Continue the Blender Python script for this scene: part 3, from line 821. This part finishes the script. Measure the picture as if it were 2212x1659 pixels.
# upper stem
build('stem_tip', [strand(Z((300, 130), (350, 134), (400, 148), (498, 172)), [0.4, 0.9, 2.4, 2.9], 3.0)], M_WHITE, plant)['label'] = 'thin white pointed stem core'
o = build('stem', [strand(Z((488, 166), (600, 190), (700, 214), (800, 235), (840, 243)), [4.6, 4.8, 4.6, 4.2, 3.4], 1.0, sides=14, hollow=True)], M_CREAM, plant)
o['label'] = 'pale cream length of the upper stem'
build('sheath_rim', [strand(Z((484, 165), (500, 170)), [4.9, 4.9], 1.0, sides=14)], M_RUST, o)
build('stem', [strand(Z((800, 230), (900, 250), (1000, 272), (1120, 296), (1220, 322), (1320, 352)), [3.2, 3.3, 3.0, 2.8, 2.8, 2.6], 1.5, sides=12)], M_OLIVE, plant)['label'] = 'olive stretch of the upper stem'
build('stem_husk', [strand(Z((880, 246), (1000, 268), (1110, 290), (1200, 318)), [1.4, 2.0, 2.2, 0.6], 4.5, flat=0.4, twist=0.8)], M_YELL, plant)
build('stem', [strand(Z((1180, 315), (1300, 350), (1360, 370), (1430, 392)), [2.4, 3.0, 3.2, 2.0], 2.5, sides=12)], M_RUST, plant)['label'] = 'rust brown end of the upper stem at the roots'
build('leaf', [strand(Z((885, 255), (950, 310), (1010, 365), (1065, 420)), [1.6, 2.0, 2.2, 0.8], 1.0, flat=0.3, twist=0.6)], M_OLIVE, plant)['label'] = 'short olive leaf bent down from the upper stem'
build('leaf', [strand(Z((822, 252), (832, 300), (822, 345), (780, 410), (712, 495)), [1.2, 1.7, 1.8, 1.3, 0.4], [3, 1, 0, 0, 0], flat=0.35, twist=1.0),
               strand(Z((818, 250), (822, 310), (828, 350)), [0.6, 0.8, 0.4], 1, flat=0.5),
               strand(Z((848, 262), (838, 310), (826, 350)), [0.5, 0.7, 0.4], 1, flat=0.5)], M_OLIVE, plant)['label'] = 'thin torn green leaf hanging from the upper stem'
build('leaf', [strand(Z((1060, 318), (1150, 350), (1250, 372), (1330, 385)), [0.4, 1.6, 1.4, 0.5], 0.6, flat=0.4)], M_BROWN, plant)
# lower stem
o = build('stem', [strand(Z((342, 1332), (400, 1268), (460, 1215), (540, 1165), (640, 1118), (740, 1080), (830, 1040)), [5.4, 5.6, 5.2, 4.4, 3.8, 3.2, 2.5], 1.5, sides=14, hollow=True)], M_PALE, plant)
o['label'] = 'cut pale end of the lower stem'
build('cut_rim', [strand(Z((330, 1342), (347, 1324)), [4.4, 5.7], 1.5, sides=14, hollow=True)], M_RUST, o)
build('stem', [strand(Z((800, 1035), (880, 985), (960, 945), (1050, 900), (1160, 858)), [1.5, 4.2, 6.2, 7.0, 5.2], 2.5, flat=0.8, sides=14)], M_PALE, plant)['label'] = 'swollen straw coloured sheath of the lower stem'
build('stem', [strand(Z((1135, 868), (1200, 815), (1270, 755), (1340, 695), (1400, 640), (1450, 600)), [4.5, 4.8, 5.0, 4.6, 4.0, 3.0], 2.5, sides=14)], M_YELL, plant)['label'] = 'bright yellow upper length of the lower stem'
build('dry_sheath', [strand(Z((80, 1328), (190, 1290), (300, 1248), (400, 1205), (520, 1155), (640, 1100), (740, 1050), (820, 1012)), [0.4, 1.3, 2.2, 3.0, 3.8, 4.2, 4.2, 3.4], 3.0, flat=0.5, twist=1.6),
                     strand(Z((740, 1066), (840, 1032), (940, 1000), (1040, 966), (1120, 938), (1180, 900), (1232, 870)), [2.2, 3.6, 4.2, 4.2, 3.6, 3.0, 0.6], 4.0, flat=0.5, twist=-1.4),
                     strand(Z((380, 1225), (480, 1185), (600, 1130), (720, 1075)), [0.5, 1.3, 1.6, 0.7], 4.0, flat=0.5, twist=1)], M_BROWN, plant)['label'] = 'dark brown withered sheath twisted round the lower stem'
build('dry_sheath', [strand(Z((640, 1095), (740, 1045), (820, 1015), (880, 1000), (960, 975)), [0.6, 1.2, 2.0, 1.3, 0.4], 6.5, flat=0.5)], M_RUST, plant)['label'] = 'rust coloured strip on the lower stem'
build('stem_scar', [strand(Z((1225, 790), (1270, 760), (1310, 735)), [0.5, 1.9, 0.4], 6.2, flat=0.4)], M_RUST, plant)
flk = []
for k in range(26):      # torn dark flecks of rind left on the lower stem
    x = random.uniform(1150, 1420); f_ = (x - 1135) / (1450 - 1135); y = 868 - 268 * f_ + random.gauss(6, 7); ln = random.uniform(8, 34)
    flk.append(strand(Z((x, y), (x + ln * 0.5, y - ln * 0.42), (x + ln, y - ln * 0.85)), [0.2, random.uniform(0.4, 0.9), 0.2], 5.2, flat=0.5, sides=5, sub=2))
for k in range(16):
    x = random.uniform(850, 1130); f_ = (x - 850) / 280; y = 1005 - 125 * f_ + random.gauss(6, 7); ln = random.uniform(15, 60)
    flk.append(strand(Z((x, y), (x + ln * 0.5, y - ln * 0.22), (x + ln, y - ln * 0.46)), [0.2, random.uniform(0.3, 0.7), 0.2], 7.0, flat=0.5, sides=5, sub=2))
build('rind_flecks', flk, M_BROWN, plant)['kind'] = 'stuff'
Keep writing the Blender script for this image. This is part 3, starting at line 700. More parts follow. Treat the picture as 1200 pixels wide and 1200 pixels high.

*Exercise:*
Retype every entry above, word for word.

*Answer for this exercise:*
Continue the Blender Python script for this scene: part 3, from line 821. This part finishes the script. Measure the picture as if it were 2212x1659 pixels.
# upper stem
build('stem_tip', [strand(Z((300, 130), (350, 134), (400, 148), (498, 172)), [0.4, 0.9, 2.4, 2.9], 3.0)], M_WHITE, plant)['label'] = 'thin white pointed stem core'
o = build('stem', [strand(Z((488, 166), (600, 190), (700, 214), (800, 235), (840, 243)), [4.6, 4.8, 4.6, 4.2, 3.4], 1.0, sides=14, hollow=True)], M_CREAM, plant)
o['label'] = 'pale cream length of the upper stem'
build('sheath_rim', [strand(Z((484, 165), (500, 170)), [4.9, 4.9], 1.0, sides=14)], M_RUST, o)
build('stem', [strand(Z((800, 230), (900, 250), (1000, 272), (1120, 296), (1220, 322), (1320, 352)), [3.2, 3.3, 3.0, 2.8, 2.8, 2.6], 1.5, sides=12)], M_OLIVE, plant)['label'] = 'olive stretch of the upper stem'
build('stem_husk', [strand(Z((880, 246), (1000, 268), (1110, 290), (1200, 318)), [1.4, 2.0, 2.2, 0.6], 4.5, flat=0.4, twist=0.8)], M_YELL, plant)
build('stem', [strand(Z((1180, 315), (1300, 350), (1360, 370), (1430, 392)), [2.4, 3.0, 3.2, 2.0], 2.5, sides=12)], M_RUST, plant)['label'] = 'rust brown end of the upper stem at the roots'
build('leaf', [strand(Z((885, 255), (950, 310), (1010, 365), (1065, 420)), [1.6, 2.0, 2.2, 0.8], 1.0, flat=0.3, twist=0.6)], M_OLIVE, plant)['label'] = 'short olive leaf bent down from the upper stem'
build('leaf', [strand(Z((822, 252), (832, 300), (822, 345), (780, 410), (712, 495)), [1.2, 1.7, 1.8, 1.3, 0.4], [3, 1, 0, 0, 0], flat=0.35, twist=1.0),
               strand(Z((818, 250), (822, 310), (828, 350)), [0.6, 0.8, 0.4], 1, flat=0.5),
               strand(Z((848, 262), (838, 310), (826, 350)), [0.5, 0.7, 0.4], 1, flat=0.5)], M_OLIVE, plant)['label'] = 'thin torn green leaf hanging from the upper stem'
build('leaf', [strand(Z((1060, 318), (1150, 350), (1250, 372), (1330, 385)), [0.4, 1.6, 1.4, 0.5], 0.6, flat=0.4)], M_BROWN, plant)
# lower stem
o = build('stem', [strand(Z((342, 1332), (400, 1268), (460, 1215), (540, 1165), (640, 1118), (740, 1080), (830, 1040)), [5.4, 5.6, 5.2, 4.4, 3.8, 3.2, 2.5], 1.5, sides=14, hollow=True)], M_PALE, plant)
o['label'] = 'cut pale end of the lower stem'
build('cut_rim', [strand(Z((330, 1342), (347, 1324)), [4.4, 5.7], 1.5, sides=14, hollow=True)], M_RUST, o)
build('stem', [strand(Z((800, 1035), (880, 985), (960, 945), (1050, 900), (1160, 858)), [1.5, 4.2, 6.2, 7.0, 5.2], 2.5, flat=0.8, sides=14)], M_PALE, plant)['label'] = 'swollen straw coloured sheath of the lower stem'
build('stem', [strand(Z((1135, 868), (1200, 815), (1270, 755), (1340, 695), (1400, 640), (1450, 600)), [4.5, 4.8, 5.0, 4.6, 4.0, 3.0], 2.5, sides=14)], M_YELL, plant)['label'] = 'bright yellow upper length of the lower stem'
build('dry_sheath', [strand(Z((80, 1328), (190, 1290), (300, 1248), (400, 1205), (520, 1155), (640, 1100), (740, 1050), (820, 1012)), [0.4, 1.3, 2.2, 3.0, 3.8, 4.2, 4.2, 3.4], 3.0, flat=0.5, twist=1.6),
                     strand(Z((740, 1066), (840, 1032), (940, 1000), (1040, 966), (1120, 938), (1180, 900), (1232, 870)), [2.2, 3.6, 4.2, 4.2, 3.6, 3.0, 0.6], 4.0, flat=0.5, twist=-1.4),
                     strand(Z((380, 1225), (480, 1185), (600, 1130), (720, 1075)), [0.5, 1.3, 1.6, 0.7], 4.0, flat=0.5, twist=1)], M_BROWN, plant)['label'] = 'dark brown withered sheath twisted round the lower stem'
build('dry_sheath', [strand(Z((640, 1095), (740, 1045), (820, 1015), (880, 1000), (960, 975)), [0.6, 1.2, 2.0, 1.3, 0.4], 6.5, flat=0.5)], M_RUST, plant)['label'] = 'rust coloured strip on the lower stem'
build('stem_scar', [strand(Z((1225, 790), (1270, 760), (1310, 735)), [0.5, 1.9, 0.4], 6.2, flat=0.4)], M_RUST, plant)
flk = []
for k in range(26):      # torn dark flecks of rind left on the lower stem
    x = random.uniform(1150, 1420); f_ = (x - 1135) / (1450 - 1135); y = 868 - 268 * f_ + random.gauss(6, 7); ln = random.uniform(8, 34)
    flk.append(strand(Z((x, y), (x + ln * 0.5, y - ln * 0.42), (x + ln, y - ln * 0.85)), [0.2, random.uniform(0.4, 0.9), 0.2], 5.2, flat=0.5, sides=5, sub=2))
for k in range(16):
    x = random.uniform(850, 1130); f_ = (x - 850) / 280; y = 1005 - 125 * f_ + random.gauss(6, 7); ln = random.uniform(15, 60)
    flk.append(strand(Z((x, y), (x + ln * 0.5, y - ln * 0.22), (x + ln, y - ln * 0.46)), [0.2, random.uniform(0.3, 0.7), 0.2], 7.0, flat=0.5, sides=5, sub=2))
build('rind_flecks', flk, M_BROWN, plant)['kind'] = 'stuff'
Keep writing the Blender script for this image. This is part 3, starting at line 700. More parts follow. Treat the picture as 1200 pixels wide and 1200 pixels high.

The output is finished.